I believe that this explanation of mine attempts
both to understand each aspect on its own (understanding the fourfold parable as a traditional element forced imperfectly into the Christian twofold understanding of one's status in the kingdom)
and to understand how it all works together for Mark as an author (whose purpose is not descriptive, as if to map out the different kinds of Christians, but rather prescriptive: do this and not that). It explains
both why the numerous discrepancies exist (because the author is adapting materials to uses they were not originally intended for)
and why Mark would tolerate them (because the author was instructing, not analyzing).
All of this matters because those in the "no oral tradition" camp
sometimes tend to treat the evangelists as dwelling in a vacuum: there were the scriptures, and then there was Paul, and then there was Mark, and then there were Matthew and Luke and John; and every idea in the later texts in this stream just
has to derive either from one of the earlier texts or from the author's own vivid imagination, or from some combination of the two.
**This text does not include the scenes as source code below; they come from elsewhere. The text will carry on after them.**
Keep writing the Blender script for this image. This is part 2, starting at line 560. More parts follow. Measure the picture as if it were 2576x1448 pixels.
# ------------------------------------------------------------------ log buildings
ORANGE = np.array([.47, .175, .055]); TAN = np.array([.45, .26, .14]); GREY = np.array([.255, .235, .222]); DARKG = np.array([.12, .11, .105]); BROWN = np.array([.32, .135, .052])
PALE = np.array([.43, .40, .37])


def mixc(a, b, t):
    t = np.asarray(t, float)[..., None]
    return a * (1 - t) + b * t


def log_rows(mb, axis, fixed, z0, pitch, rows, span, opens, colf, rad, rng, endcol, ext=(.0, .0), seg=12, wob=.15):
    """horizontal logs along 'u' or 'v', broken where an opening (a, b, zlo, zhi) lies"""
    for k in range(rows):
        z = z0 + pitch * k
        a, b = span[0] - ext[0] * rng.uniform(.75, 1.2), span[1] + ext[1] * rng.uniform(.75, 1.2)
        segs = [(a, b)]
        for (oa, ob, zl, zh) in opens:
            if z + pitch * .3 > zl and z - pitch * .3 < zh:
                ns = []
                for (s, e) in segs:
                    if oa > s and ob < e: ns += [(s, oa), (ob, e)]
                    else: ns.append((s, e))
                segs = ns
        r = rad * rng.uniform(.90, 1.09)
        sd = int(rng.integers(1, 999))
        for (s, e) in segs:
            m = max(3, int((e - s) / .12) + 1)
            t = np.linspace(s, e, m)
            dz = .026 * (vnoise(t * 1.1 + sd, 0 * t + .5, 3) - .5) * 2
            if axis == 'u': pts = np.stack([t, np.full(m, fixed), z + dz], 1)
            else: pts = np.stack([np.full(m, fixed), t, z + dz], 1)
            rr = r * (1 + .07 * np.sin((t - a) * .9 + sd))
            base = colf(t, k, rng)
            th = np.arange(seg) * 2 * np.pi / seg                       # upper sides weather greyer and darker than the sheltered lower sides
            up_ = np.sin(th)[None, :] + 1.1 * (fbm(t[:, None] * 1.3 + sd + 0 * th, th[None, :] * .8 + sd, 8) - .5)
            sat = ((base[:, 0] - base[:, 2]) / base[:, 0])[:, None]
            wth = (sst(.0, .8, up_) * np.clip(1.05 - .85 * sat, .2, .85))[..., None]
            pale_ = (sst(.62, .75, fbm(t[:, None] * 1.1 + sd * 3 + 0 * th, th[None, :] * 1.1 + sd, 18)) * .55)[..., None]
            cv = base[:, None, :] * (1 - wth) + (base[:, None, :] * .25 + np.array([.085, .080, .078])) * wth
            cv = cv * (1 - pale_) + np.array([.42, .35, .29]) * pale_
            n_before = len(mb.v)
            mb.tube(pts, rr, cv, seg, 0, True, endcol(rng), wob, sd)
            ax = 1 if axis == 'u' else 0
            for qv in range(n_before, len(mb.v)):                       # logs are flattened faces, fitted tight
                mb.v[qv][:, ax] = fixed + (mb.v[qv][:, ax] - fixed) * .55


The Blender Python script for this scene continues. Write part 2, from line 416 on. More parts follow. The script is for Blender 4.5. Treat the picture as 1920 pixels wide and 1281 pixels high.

There were no wandering preachers giving instructions or telling stories which may have found there way into the gospels; there were no Christians talking amongst each other, giving each other ideas; there was no liturgy from which details of the passion could have arisen, no ethical instruction which one of the evangelists may have borrowed from his fellow Christians, no lost texts or traditions. But these tacit assumptions fly in the face of the internal evidence of our gospels, that they are
not (any of them) individually seamless tunics (John 19.23) woven as a whole without parts; and they fly in the face of analogies involving religious groups and how their ideas grow and change and merge over time. YMMV.